Tail sampling with decision_wait=10s means traces that span longer than 10 seconds may be cut off — spans from the slow operations arrive after the decision is already made for the early spans. For request-response services, this isn’t usually a problem (requests time out before 10 seconds). For async processing pipelines where a single “trace” spans minutes, tail sampling at the request level may not be meaningful.

For long-running traces, consider sampling at the service level (always sample the root span that initiates the trace) rather than at the trace level.

Head Sampling Is Not Always Wrong

Head sampling is the right choice when:

  • Latency budget is zero: the sampling decision must be made with zero overhead at the SDK level, before any context is propagated. Tail sampling adds milliseconds (the collector processing time) to the trace.
  • Regulatory requirements: some compliance regimes require sampling every Nth transaction for audit purposes. Head sampling with a deterministic sampling rate is easier to audit than tail sampling.
  • The trace volume is manageable: if your service handles 100 requests/second and you have a comfortable budget for trace storage, trace everything (100% sampling). Sampling optimisation is for services at scale.

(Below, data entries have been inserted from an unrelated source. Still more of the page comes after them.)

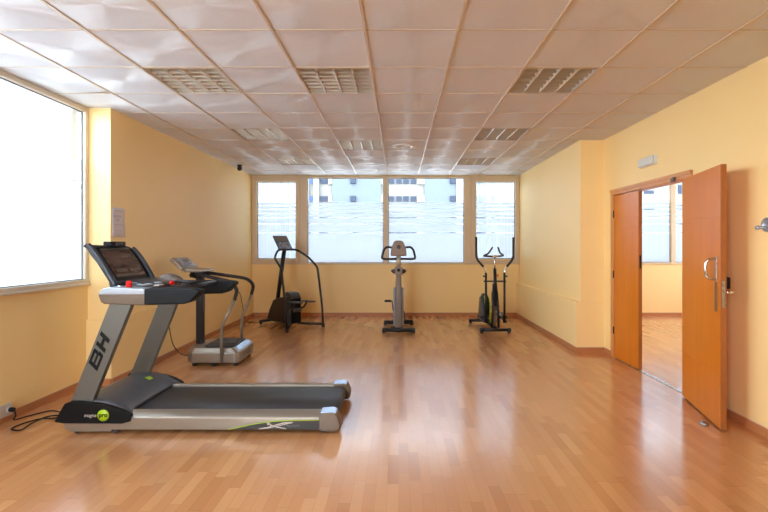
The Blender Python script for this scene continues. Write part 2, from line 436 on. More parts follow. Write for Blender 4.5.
def rim(a0, a1, z0, z1, w, near, far):
    return [(a0, a0+w, z0, z1, near, far), (a1-w, a1, z0, z1, near, far), (a0+w, a1-w, z0, z0+w, near, far), (a0+w, a1-w, z1-w, z1, near, far)]
YW = YB-.005
# left wall: two big fixed panes, only the further one is in the picture
fb = [(.8, 4.499, 1.03, 1.072, .02, .06), (.8, 4.499, 2.752, 2.80, .012, .06), (4.45, 4.499, 1.072, 2.752, .012, .06), (.8, .88, 1.082, 2.752, .012, .06), (2.0, 2.08, 1.082, 2.752, .012, .06), (.8, 4.5, 1.012, 1.035, .03, .0)]
window('window_1', [(.88, 2.0, 1.082, 2.752), (2.08, 4.45, 1.072, 2.752)], fb, M['aluw'], XL, 'large pale framed window with banded frosting in the left wall', axis='x')
# back wall
fb = rim(-2.93, -1.93, 1.03, 2.785, .05, .012, .06) + rim(-2.89, -1.965, 1.065, 2.748, .078, .035, .05)
window('window_2', [(-2.812, -2.043, 1.143, 2.67)], fb, M['alu'], YW, 'leftmost casement window of the back wall', 'film_s', True)
window('window_3', [(-1.81, -.305, 1.06, 2.745)], [(-1.93, -1.81, 1.03, 2.785, .02, .06), (-.305, -.255, 1.03, 2.785, .02, .06), (-1.81, -.305, 1.03, 1.06, .02, .06), (-1.81, -.305, 2.745, 2.785, .02, .06)],
       M['alu'], YW, 'large fixed window left of centre in the back wall')
window('window_4', [(-.205, 1.30, 1.06, 2.745)], [(-.255, -.205, 1.03, 2.785, .02, .06), (1.30, 1.42, 1.03, 2.785, .02, .06), (-.205, 1.30, 1.03, 1.06, .02, .06), (-.205, 1.30, 2.745, 2.785, .02, .06)],
       M['alu'], YW, 'large fixed window right of centre in the back wall')
fb = rim(1.42, 2.43, 1.03, 2.785, .05, .012, .06) + rim(1.46, 2.395, 1.065, 2.748, .078, .035, .05)
window('window_5', [(1.54, 2.315, 1.143, 2.67)], fb, M['alu'], YW, 'rightmost casement window of the back wall', 'film_s', True)
# next room
fb = rim(3.6, 7.4, 1.03, 2.785, .04, .02, .06) + [(5.42, 5.51, 1.07, 2.745, .02, .06)]
window('window_6', [(3.64, 5.42, 1.07, 2.745), (5.51, 7.36, 1.07, 2.745)], fb, M['alu'], YW, 'window of the neighbouring room seen through the doorway')

# behind the viewer: unseen window, added to brighten the room
bm = BM()  # unseen side window, added to let more daylight into the next room
for f in rim(-2.9, -.9, .9, 2.76, .06, .03, .03)+[(-1.93, -1.87, .96, 2.70, .03, .03)]: box(bm, f[0], f[1], YF-.09, YF-.03, f[2], f[3])
fr = struct('added_window_7', bm, M['alu'], 'added unseen window behind the viewer, brightening the room', 'window', .004)
for a, b in ((-2.84, -1.93), (-1.87, -.96)):
    bm = BM(); box(bm, a, b, YF-.065, YF-.059, .96, 2.70); obj('window_pane', bm, M['glass'], fr)

bm = BM()  # unseen side window, added to let more daylight into the next room
for f in rim(3.6, 8.2, 1.03, 2.75, .06, .03, .03)+[(5.87, 5.93, 1.09, 2.69, .03, .03)]: box(bm, 8.05, 8.11, f[0], f[1], f[2], f[3])
fr = struct('added_window_8', bm, M['alu'], 'added unseen side window, brightening the neighbouring room', 'window', .004)
for a, b in ((3.66, 5.87), (5.93, 8.14)):
    bm = BM(); box(bm, 8.075, 8.081, a, b, 1.09, 2.69); obj('window_pane', bm, M['glass'], fr)

# ------------------------------------------------------------------ door
bm = BM()  # unseen side window, added to let more daylight into the next room
for x0, x1 in ((XR-.018, XR), ): 
    box(bm, x0, x1, 5.565, 5.64, 0, 2.11); box(bm, x0, x1, 4.085, 4.155, 0, 2.11); box(bm, x0, x1, 4.155, 5.565, 2.04, 2.11)
box(bm, XR, XR+.12, 5.565, 5.58, 0, 2.04); box(bm, XR, XR+.12, 4.14, 4.155, 0, 2.04); box(bm, XR, XR+.12, 4.14, 5.58, 2.04, 2.055)
box(bm, XR-.03, XR-.018, 4.087, 5.64, 2.075, 2.11)
struct('trim_1', bm, M['trimw'], 'light wooden frame around the double door', 'door frame', .003)
bm = BM(); box(bm, XR-.005, XR+.03, 4.155, 5.565, 0, .005)
struct('trim_2', bm, M['steel'], 'thin metal threshold strip across the doorway', 'threshold', .001)

def leaf(name, w, loc, rz, label):
    t = thing(name, label, 'door', loc, rz, local=True); t['kind'] = 'structure'
    bm = BM(); H = 2.03
    for z0, z1 in ((.012, .416), (.420, 1.636), (1.640, H)): box(bm, 0, w, 0, .04, z0, z1)
    box(bm, .002, w-.001, .003, .037, .012, H, 0)
    obj('door_panel', bm, M['door'], t, .0015)
    bm = BM(); box(bm, w, w+.003, .0005, .0395, .012, H)
    obj('edge_band', bm, M['dooredge'], t)
    for z in (.35, 1.05, 1.80):
        bm = BM(); hy = -.008 if w < .7 else .046; cyl(bm, (-.004, hy, z-.045), (-.004, hy, z+.045), .008, 10); obj('hinge', bm, M['blackm'] if w < .7 else M['steel'], t)
    return t
d1 = leaf('door_1', .56, (XR-.008, 5.562, 0), -PI/2, 'closed narrow wooden door leaf on the far side of the doorway')
bm = BM(); box(bm, .555, .565, .01, .03, 1.15, 1.30); obj('strike_plate', bm, M['blackm'], d1)
d2 = leaf('door_2', .80, (XR-.060, 4.150, 0), math.atan2(-.967, -.254), 'open wide wooden door leaf swung back against the right wall')
# pull handle: long plate and a D grip
bm = BM(); box(bm, .715, .745, -.008, 0, .90, 1.13); obj('handle_plate', bm, M['bronzeplate'], d2, .003)
bm = BM(); box(bm, .722, .742, -.006, 0, 1.14, 1.33)
obj('grip_plate', bm, M['steel'], d2, .002)
bm = BM(); sweep(bm, smoothpath([(.732, 0, 1.31), (.730, -.045, 1.305), (.725, -.07, 1.27), (.725, -.07, 1.19), (.730, -.045, 1.155), (.732, 0, 1.15)]), .0105)
obj('pull_handle', bm, M['chrome'], d2)
bm = BM(); box(bm, .803, .806, .010, .030, .94, 1.14); cyl(bm, (.80, .02, 1.09), (.812, .02, 1.09), .008)
obj('lock_plate', bm, M['steel'], d2, .001)
bm = BM(); box(bm, .735, .775, .04, .048, .93, 1.13); obj('back_plate', bm, M['steel'], d2, .003)
bm = BM(); sweep(bm, rounded([(.765, .04, 1.055), (.765, .10, 1.055), (.66, .10, 1.05)], .02), .009); obj('lever_handle', bm, M['chrome'], d2)
bm = BM(); box(bm, .73, .785, .04, .075, 1.08, 1.17); obj('lock_box', bm, M['black'], d2, .006)

bm = BM(); box(bm, XR-.045, XR-.03, 4.30, 4.36, 2.03, 2.065); box(bm, XR-.03, XR-.018, 4.31, 4.35, 2.055, 2.085)
tag(obj('door_latch', bm, M['greydk'], None, .003), 'small dark metal catch on the head of the door frame', 'latch')
bm = BM(); lathe(bm, [(.03, 0), (.031, .008), (.027, .018), (.016, .026), (0.0001, .029)], (2.41, 3.50, 0)); box(bm, 2.385, 2.40, 3.475, 3.525, .001, .012)
tag(obj('door_stop', bm, M['steel']), 'small metal dome stop on the floor at the foot of the open door', 'door stop')

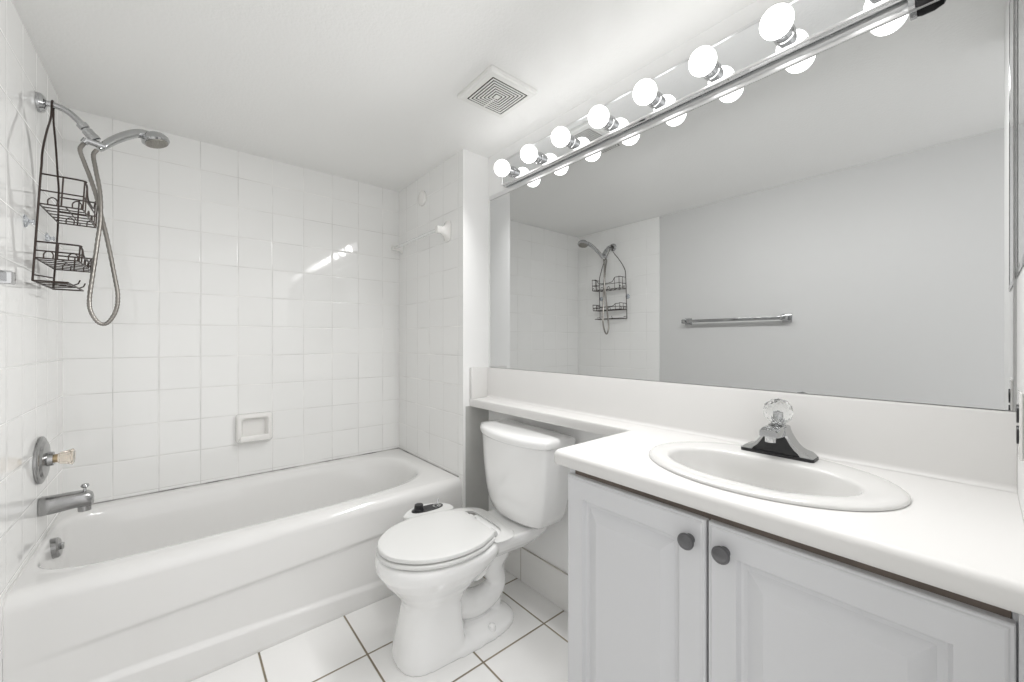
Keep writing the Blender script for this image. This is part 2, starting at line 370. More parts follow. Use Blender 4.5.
def basket(name, zf, zr, drop):
    bm = B()
    zb = zr
    # rim: level along the sides, dipping across the front
    tube(bm, [(xr, ya, zb), (xf-0.006, ya, zb), (xf, ya+0.012, zb-0.004), (xf, ya+0.045, zb-0.006), (xf, ya+0.08, zb-drop), (xf, yb-0.08, zb-drop), (xf, yb-0.045, zb-0.006), (xf, yb-0.012, zb-0.004), (xf-0.006, yb, zb), (xr, yb, zb)], wr, 8, 4)
    for z in (zf, zf+(zr-zf)*0.45 if drop > 0.03 else zf+0.024):
        tube(bm, [(xr, ya, z), (xf, ya, z), (xf, yb, z), (xr, yb, z)], wr*0.85, 8)
    tube(bm, [(xr, ya, zf), (xr, yb, zf)], wr*0.85, 8)
    for x in (xf, (xf+xr)/2):
        for y in (ya, yb):
            tube(bm, [(x, y, zf), (x, y, zb-0.002)], wr*0.8, 8)
    for i in range(1, 6):
        y = ya+(yb-ya)*i/6
        tube(bm, [(xr, y, zf), (xf, y, zf)], wr*0.7, 6)
    tube(bm, [(xr+0.06, ya, zf-0.001), (xr+0.06, yb, zf-0.001)], wr*0.7, 6)
    for k in range(4):      # little wire arches along the sides and the front
        for s, y in ((0, ya), (1, yb)):
            if k < 2:
                x = xr+0.03+0.055*k
                tube(bm, [(x-0.010, y, zf), (x-0.010, y, zf+0.016), (x, y, zf+0.025), (x+0.010, y, zf+0.016), (x+0.010, y, zf)], wr*0.7, 6, 4)
        if k in (0, 3): continue
        y = ya+0.04+0.069*k
        tube(bm, [(xf, y-0.012, zf), (xf, y-0.012, zf+0.014), (xf, y, zf+0.022), (xf, y+0.012, zf+0.014), (xf, y+0.012, zf)], wr*0.7, 6, 4)
    for y in (ya+0.045, yb-0.045): tube(bm, [(xf, y, zf), (xf, y, zb-0.008)], wr*0.75, 6)
    return mk(name, lean(bm), M_wire, ca)
basket('upper_basket', 1.638, 1.736, 0.042)
basket('lower_basket', 1.460, 1.513, 0.024)
bm = B()
xt = xf-0.022
tube(bm, [(xr, ya, 1.385), (xt, ya, 1.385), (xt, yb, 1.385), (xr, yb, 1.385)], wr, 8)
tube(bm, [(xr, ya, 1.404), (xt-0.03, ya, 1.397)], wr*0.8, 6); tube(bm, [(xr, yb, 1.404), (xt-0.03, yb, 1.397)], wr*0.8, 6)
for i in range(1, 5): tube(bm, [(xr, ya+(yb-ya)*i/5, 1.385), (xt, ya+(yb-ya)*i/7, 1.385)], wr*0.7, 6)
for y in (ya+0.09, yb-0.09): tube(bm, [(xt, y, 1.385), (xt+0.012, y, 1.392), (xt+0.016, y, 1.405)], wr*0.8, 6)
mk('soap_tray', lean(bm), M_wire, ca)
for y in (ya+0.002, yb-0.002):
    bm = B(); lathe(bm, (XL+0.0005, y, 1.575), (1, 0, 0), [(0, 0.021), (0.003, 0.019), (0.009, 0.006), (0.016, 0.006), (0.017, 0.009), (0.020, 0.009), (0.021, 0)], 20)
    tag(mk('suction_cup', bm, M_lens, ca), 'clear vinyl suction cup')

# ---------------------------------------------------------------- soap dish on the back wall
bm = B()
x0, x1, z0, z1 = 0.236, 0.402, 0.650, 0.800; yc = YB
def rr(ins, y, r=0.012):
    out = []
    for cx, cz, a0 in ((x1-ins-r, z1-ins-r, 0), (x0+ins+r, z1-ins-r, 90), (x0+ins+r, z0+ins+r, 180), (x1-ins-r, z0+ins+r, 270)):
        for k in range(5):
            a = math.radians(a0+22.5*k); out.append((cx+r*math.cos(a), y, cz+r*math.sin(a)))
    return out
loft(bm, [rr(0, YB-0.001), rr(0, YB-0.020), rr(0.004, YB-0.028), rr(0.010, YB-0.032), rr(0.020, YB-0.032), rr(0.026, YB-0.026), rr(0.031, YB-0.008), rr(0.034, YB-0.004)])
box(bm, (x0+0.01, YB-0.046, z0+0.004), (x1-0.01, YB-0.004, z0+0.024), 0.008, 3)
box(bm, (x0+0.016, YB-0.050, z0+0.006), (x1-0.016, YB-0.042, z0+0.038), 0.004, 2)
tag(mk('soap_dish', bm, M_ceramic, None, loc=((x0+x1)/2, YB, z0)), 'white ceramic soap dish recessed in the back wall tile', 'soap dish')

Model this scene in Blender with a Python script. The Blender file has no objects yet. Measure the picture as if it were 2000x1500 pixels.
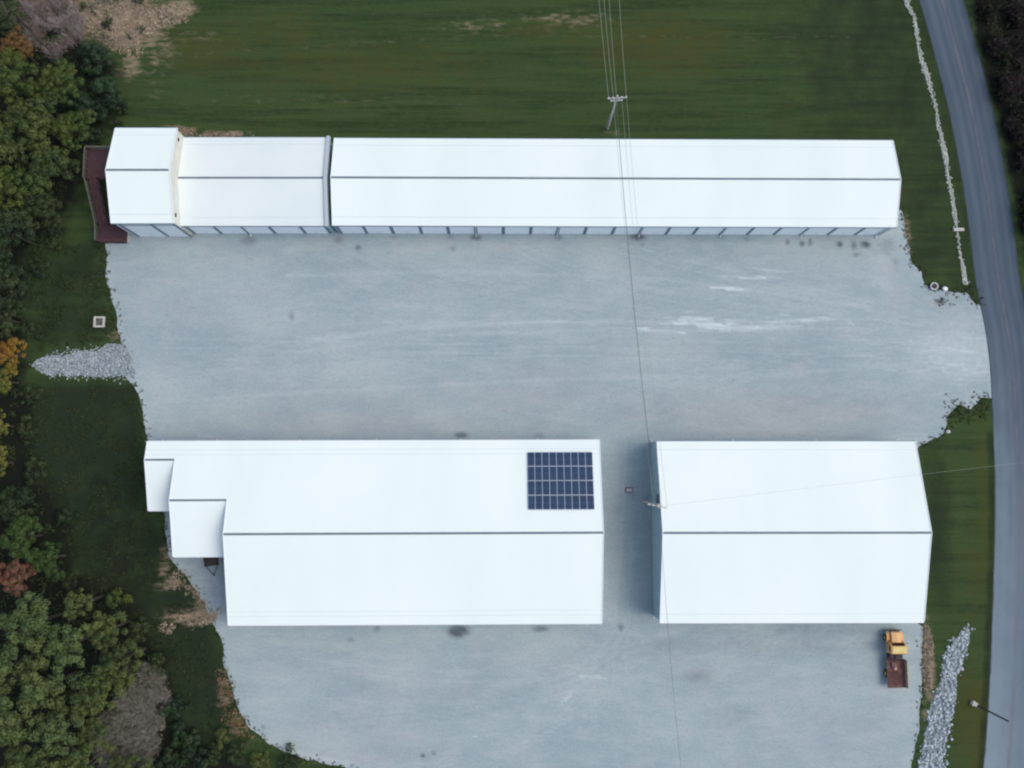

The central insight: head sampling is a rate limiter. Tail sampling is a filter. If you’re debugging production issues, you want a filter that keeps the interesting traces, not a rate limiter that keeps a random sample. The implementation complexity of tail sampling (stateful collectors, load-balanced routing, memory sizing) is real but manageable. The debugging capability it enables is not available any other way.